J'espère que vous aussi.
Que vous allez pouvoir décompresser, vous reposer, glander, vous ennuyer même. Depuis combien de temps on ne s'est pas ennuyé? À part au boulot, évidemment. Je parle de s'ennuyer, non pas d'un ennui infligé par quelqu'un d'autre lors d'un rendez-vous Tinder ou PowerPoint, mais d'un ennui d'oisiveté, un ennui d'enfant qui traîne ses pieds jusqu'à la cuisine pour vous dire «j'm'ennuie». Un ennui comme si le temps était une ressource infinie. Un ennui qui veut dire «je n'ai rien à faire». Quand est-ce qu'on n'a rien eu à faire pour la dernière fois? Notre temps est saturé de tâches à exécuter et nos carnets de listes d'injonctions.
Ennuyez-vous un peu. Sans vous culpabiliser.
Je vous souhaite également de voir des ami·es. Parce que les ami·es, c'est bien et qu'on les a moins vus depuis un an et demi. On s'est éloigné, on s'est dit qu'on se verrait bientôt, qu'on s'appellerait demain, et puis le temps a passé, les confinements se sont succédé et puis, tiens, on se rend compte combien c'est facile de se perdre de vue. Avant, ça nous semblait impossible. Les adultes nous racontaient des histoires qu'ils avaient vécues avec un ami, et quand on demandait pourquoi ils ne se voyaient plus, l'adulte haussait les épaules et disait «on s'est perdu de vue», et on ne comprenait pas. Comment une telle chose pouvait arriver? Maintenant, on sait.
Se regarder et être hilare
Et quand vous verrez ces ami·es, je vous souhaite de rire. On a moins ri ces derniers temps, non? Je pourrais imaginer que c'est un truc d'âge. Il y a sans doute des âges où l'on rit davantage. Je n'ai pas envie de dire que c'est parce qu'on est plus légers. Moi, à 20 ans, je n'étais pas légère. Mais je riais. Non, il y a des âges où l'on a peut-être moins le temps de rire. À 20 ans, j'avais des problèmes très graves comme «comment vivre», mais à 40 j'ai des préoccupations comme «faut que je vérifie que les encombrants passent mardi». Eh bien mes crises existentielles se prêtaient davantage au rire.

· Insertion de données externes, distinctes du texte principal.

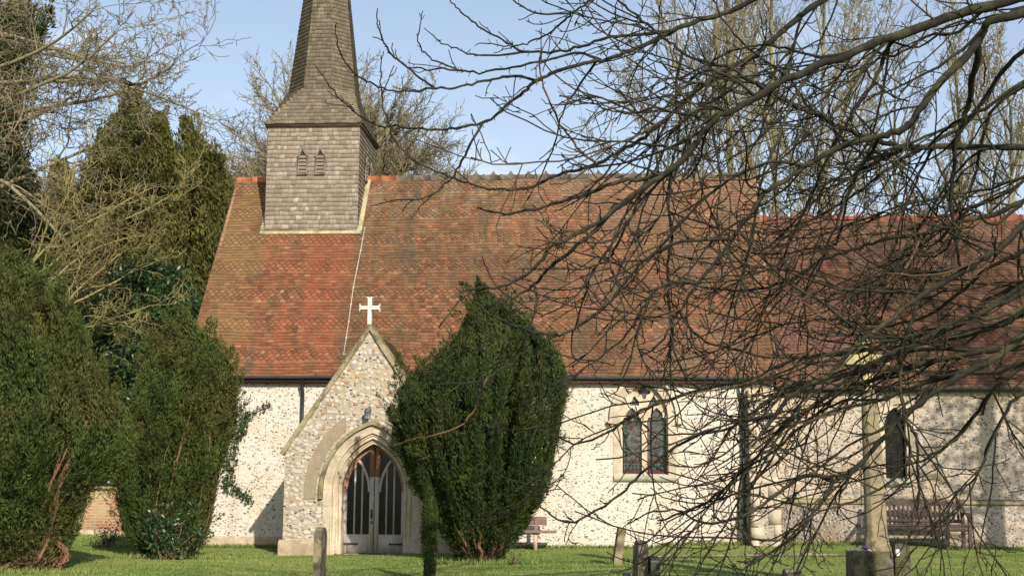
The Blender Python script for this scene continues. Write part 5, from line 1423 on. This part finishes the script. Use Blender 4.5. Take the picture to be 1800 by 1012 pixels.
# ---------------------------------------------------------------- the big bare tree at the right, its limbs sweeping across
M_lb = mat_bark('dark_limb_bark', (.008, .0072, .0058), (.024, .021, .016), (.105, .10, .042), .26, .32)
LIMBS = [  # name, parent, width px at start, at end, depth change, lichen tone, photo points
 ('A', None, 20, 4, -.6, .1, [(1860,-30),(1768,3),(1687,24),(1600,55),(1536,76),(1486,97),(1418,124),(1370,145),(1330,172),(1285,195),(1250,215),(1225,250),(1195,285),(1165,306),(1120,315),(1080,322),(1020,345),(955,363),(900,375),(862,372)]),
 ('A2', 'A', 13, 4, -.7, .2, [(1225,250),(1190,290),(1142,323),(1099,354),(1060,385),(1013,412),(971,432),(947,463),(912,490),(877,504),(838,506)]),
 ('A3', 'A2', 8, 3, .3, .2, [(1075,372),(1040,412),(1006,439),(971,467),(947,492),(920,513),(889,529),(873,535)]),
 ('B', None, 18, 5, .7, .1, [(1860,0),(1790,25),(1754,34),(1734,42),(1722,67),(1718,110),(1707,145),(1704,180),(1694,218),(1680,245),(1676,300),(1673,360),(1682,430),(1690,490)]),
 ('C', 'B', 16, 4, -.4, .1, [(1722,67),(1697,101),(1653,144),(1613,198),(1593,225),(1566,235),(1536,242),(1486,255),(1462,265),(1418,292),(1381,316),(1344,339),(1331,357),(1311,387),(1274,437),(1250,471),(1227,498),(1200,538),(1178,575),(1153,611)]),
 ('D', None, 11, 3, -.8, .3, [(1870,262),(1800,259),(1737,259),(1680,257),(1603,260),(1569,254),(1536,247),(1496,232),(1469,220),(1442,205),(1402,188),(1361,165),(1334,151),(1311,138),(1281,119),(1250,111),(1211,97),(1177,74),(1154,57),(1137,42),(1110,20),(1087,0),(1070,-25)]),
 ('E', 'D', 5, 2.5, -.3, .4, [(1455,212),(1435,201),(1415,178),(1398,151),(1375,128),(1334,100),(1300,70),(1270,34),(1254,0),(1240,-30)]),
 ('F', None, 12, 2, -.5, .2, [(1700,-160),(1540,-60),(1448,0),(1421,17),(1394,40),(1361,67),(1334,90),(1311,107),(1267,127),(1233,148),(1208,175),(1174,205),(1150,228),(1127,245),(1093,265),(1060,282),(1026,296),(993,304),(959,316),(932,329),(895,334),(848,329),(801,314),(757,296),(724,279),(697,252),(684,222),(674,188),(669,151),(670,122)]),
 ('G', None, 10, 2, -.3, .2, [(1560,-140),(1420,-50),(1324,0),(1284,20),(1240,32),(1208,44),(1167,62),(1137,77),(1100,94),(1057,106),(1016,114),(969,129),(942,143),(919,161),(889,188),(855,213),(821,222),(781,228),(741,228),(707,223),(674,222),(650,215),(620,195),(595,172),(575,148)]),
 ('G2', 'G', 5, 2, -.3, .1, [(942,142),(909,134),(875,138),(841,146),(801,155),(768,156),(727,160),(690,160),(657,150),(640,141),(615,118),(597,90),(590,68)]),
 ('G2b', 'G2', 4, 2, .2, .1, [(764,155),(731,131),(700,106),(680,84),(667,54),(662,33)]),
 ('G3', 'G', 5, 2, .3, .1, [(1057,106),(1016,93),(976,102),(952,109),(902,118),(842,128),(808,124),(774,111),(751,97),(737,81),(734,59)]),
 ('G3b', 'G3', 3.5, 2, .2, .1, [(815,125),(780,122),(751,121),(717,116),(696,103)]),
 ('G4', 'G', 6, 2, .3, .1, [(1185,54),(1134,60),(1093,64),(1060,69),(1026,81),(993,89),(956,92),(919,90),(892,76),(858,57),(828,37),(805,17),(791,0),(778,-20)]),
 ('G4b', 'G4', 4, 2, .2, .1, [(930,91),(875,97),(831,96),(801,86),(771,72)]),
 ('G5', None, 5, 2, .5, .1, [(1300,-150),(1150,-60),(1060,-15),(1040,0),(1010,20),(993,34),(969,55),(942,70),(919,79),(885,80),(858,76)]),
 ('G5b', 'G5', 3.5, 2, .2, .1, [(1003,24),(952,25),(925,15),(902,0),(893,-12)]),
 ('H', 'G', 4, 2, .3, .1, [(1048,108),(1013,158),(993,191),(979,232),(966,279),(936,338)]),
 ('H2', 'G', 4.5, 2.5, -.4, .1, [(850,214),(825,255),(808,292),(788,319),(761,340),(730,350),(690,352)]),
 ('I', 'F', 4.5, 2.5, -.3, .95, [(1048,287),(1020,265),(996,235),(976,202),(959,161),(949,120)]),
 ('J', 'A', 6, 2.5, -.3, .1, [(1330,172),(1290,140),(1240,124),(1194,161),(1161,198),(1120,235),(1093,262),(1060,310),(1020,350)]),
 ('K', None, 14, 7, -.5, .35, [(1880,330),(1800,394),(1778,417),(1751,441),(1717,461),(1687,481),(1647,501),(1623,518),(1596,538),(1570,558),(1539,582),(1500,612),(1455,660),(1400,690),(1340,760)]),
 ('L', None, 9, 3, .2, .25, [(1880,330),(1800,353),(1754,374),(1717,384),(1687,389),(1653,402),(1610,414),(1563,419),(1522,431),(1486,443),(1452,454),(1422,471),(1388,491),(1344,505),(1290,510),(1230,503),(1180,494)]),
 ('M', 'K', 6, 3, .3, .3, [(1700,470),(1660,475),(1630,478),(1586,485),(1536,505),(1496,513),(1462,498),(1440,480)]),
 ('N', None, 15, 4, -.2, 0, [(1880,520),(1800,588),(1747,630),(1695,655),(1648,683),(1616,711),(1577,742),(1549,774),(1521,806),(1498,829),(1466,847),(1450,873),(1426,908),(1399,940),(1359,968),(1324,983)]),
 ('N2', 'N', 8, 3, -.3, 0, [(1466,845),(1434,835),(1407,839),(1379,857),(1347,881),(1304,906),(1261,918),(1226,916),(1192,897),(1149,899)]),
 ('N3', None, 12, 4, .5, 0, [(1890,600),(1800,610),(1720,618),(1650,632),(1580,650),(1520,672),(1450,700),(1380,745),(1330,800),(1290,842),(1242,883),(1186,905)]),
 ('O1', 'N3', 8, 2.5, -.3, 0, [(1600,646),(1540,650),(1480,660),(1400,676),(1340,712),(1288,748),(1211,771),(1126,833),(1091,868),(1033,906),(994,918),(952,891),(946,868)]),
 ('O2', None, 11, 2.5, .3, 0, [(1890,500),(1780,560),(1700,588),(1600,606),(1500,618),(1400,632),(1327,663),(1261,678),(1172,703),(1114,728),(1068,759),(1017,779),(985,770)]),
 ('O3', 'O2', 6, 2, -.4, 0, [(1500,618),(1440,625),(1360,628),(1300,618),(1240,600),(1200,560),(1170,520),(1110,505)]),
 ('O4', 'N', 8, 2.5, .4, 0, [(1695,655),(1620,675),(1560,700),(1500,715),(1430,735),(1358,794),(1300,830),(1270,870),(1180,935)]),
 ('O5', 'N3', 7, 2, .4, 0, [(1720,618),(1650,612),(1590,620),(1530,640),(1460,690),(1400,740),(1340,830),(1300,880),(1250,960),(1225,1005)]),
 ('O6', 'N', 6, 2, -.5, 0, [(1577,742),(1600,800),(1560,850),(1500,880),(1440,900),(1390,935),(1350,960)]),
 ('O7', None, 9, 3, .7, .05, [(1890,560),(1800,640),(1750,680),(1720,720),(1680,770),(1640,800),(1600,815),(1560,820)]),
 ('O8', None, 8, 2, .2, .05, [(1890,620),(1810,680),(1770,720),(1740,780),(1720,830),(1690,860),(1640,880)]),
 ('P', 'K', 6, 4, -.4, .5, [(1615,525),(1600,570),(1588,600),(1583,659),(1585,707),(1596,742),(1612,770),(1614,821),(1615,873)]),
 ('P2', 'D', 5, 3.5, -.2, .2, [(1200,90),(1188,160),(1195,230),(1175,330),(1180,420),(1173,480),(1180,554),(1187,622),(1210,669)]),
 ('Q', 'K', 4.5, 2.5, -.3, .95, [(1539,582),(1520,586),(1486,579),(1449,558),(1415,532)]),
 ('Q2', 'L', 5, 2.5, -.6, .9, [(1620,413),(1590,475),(1545,515),(1500,550),(1469,575),(1415,622),(1375,646),(1328,666),(1290,680),(1225,690)]),
 ('R', 'C', 6, 2.5, -.6, .35, [(1290,420),(1200,425),(1150,445),(1116,474),(1082,517),(1049,548),(1018,571),(988,588),(961,586),(914,576),(881,561),(854,548),(837,531),(832,514),(813,524),(797,540)]),
 ('R2', 'A3', 4.5, 2.5, -.3, .35, [(940,500),(944,525),(938,554),(921,598),(904,625),(884,648),(854,665),(820,674),(798,671)]),
 ('R3', 'R2', 3.5, 2, -.1, .95, [(856,664),(846,690),(830,727),(801,753),(759,766),(727,771)]),
 ('S', 'F', 5, 2, .3, .1, [(1180,200),(1150,260),(1130,330),(1089,420),(1072,454),(1045,470),(1032,501),(1022,541),(1008,581),(1005,615),(1012,632),(1049,635)]),
 ('S2', 'C', 5.5, 2, -.3, .1, [(1227,498),(1190,495),(1156,507),(1133,534),(1113,571),(1096,595),(1066,618),(1022,652),(988,685),(955,730)]),
 ('T', 'D', 5, 2, .3, 0, [(1536,247),(1520,280),(1496,330),(1475,411),(1469,427),(1435,461),(1400,500),(1380,540)]),
 ('U', 'A', 8, 3, .5, 0, [(1580,62),(1560,85),(1540,135),(1500,200),(1485,220),(1450,290),(1420,360),(1390,420),(1370,480)]),
 ('V', 'C', 7, 2.5, .4, 0, [(1545,240),(1535,262),(1505,310),(1475,380),(1450,440),(1420,500),(1410,560)]),
 ('W', 'A', 6, 2.5, -.5, 0, [(1440,116),(1400,165),(1370,235),(1345,300),(1330,360),(1322,430),(1300,510)]),
 ('X', 'C', 6, 2, .2, 0, [(1418,292),(1360,285),(1310,300),(1250,340),(1200,390),(1160,430),(1120,450)]),
 ('Y', 'D', 5, 2, .4, 0, [(1640,258),(1610,320),(1585,380),(1570,440),(1540,500)]),
 ('Y2', None, 9, 3, .6, 0, [(1890,40),(1800,90),(1750,140),(1700,215),(1640,250),(1570,290),(1500,345),(1440,380),(1380,400)]),
 ('Y3', None, 8, 2, .2, 0, [(1890,120),(1800,150),(1740,200),(1720,280),(1700,340),(1650,400),(1600,440)]),
 ('Y4', None, 8, 2, .8, 0, [(1890,380),(1800,440),(1740,470),(1680,520),(1620,560),(1540,570),(1450,560),(1380,570),(1320,600)]),
 ('Y5', None, 10, 2, -.3, 0, [(1890,420),(1800,500),(1740,540),(1690,570),(1620,600),(1540,640),(1480,690),(1420,720),(1340,735),(1280,770)]),
 ('Y6', None, 6, 2, .3, .1, [(1890,280),(1800,310),(1740,330),(1650,345),(1560,370),(1480,400),(1420,420),(1370,410)]),
 ('Z1', 'A', 6, 2, .2, 0, [(1500,92),(1440,100),(1380,85),(1330,80),(1270,95),(1220,130),(1170,140)]),
 ('Z2', 'F', 5, 2, .3, 0, [(1311,107),(1280,160),(1230,190),(1180,235),(1150,300),(1110,350),(1080,420)]),
 ('Z3', 'A', 6, 2, -.3, 0, [(1285,195),(1240,190),(1200,200),(1150,190),(1100,200),(1060,190),(1030,170)]),
]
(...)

Mais si on rit moins (je vous inclus alors que, ça se trouve, ce n'est pas du tout votre cas), c'est peut-être aussi à cause de la période. Parce qu'on est plombé. Et puis, c'est vrai, on ne va pas se mentir: on fait davantage attention à ce qu'on dit. Cette vigilance diminue forcément le volume de rire. Face à cela, un certain nombre ont choisi de faire des blagues sur le fait de faire attention à ses blagues. Mais, facilement, ça vire à «je raconte la blague que je n'ose plus faire en rigolant mais en la racontant malgré tout». Alors, je vous avoue que moi, entendre moins de blagues sexistes, ça me repose. Mais maintenant il faut les remplacer par d'autres blagues. Des blagues nouvelles. Et ça demande un peu d'efforts et d'énergie et de créativité, et souvent, on est fatigué·e.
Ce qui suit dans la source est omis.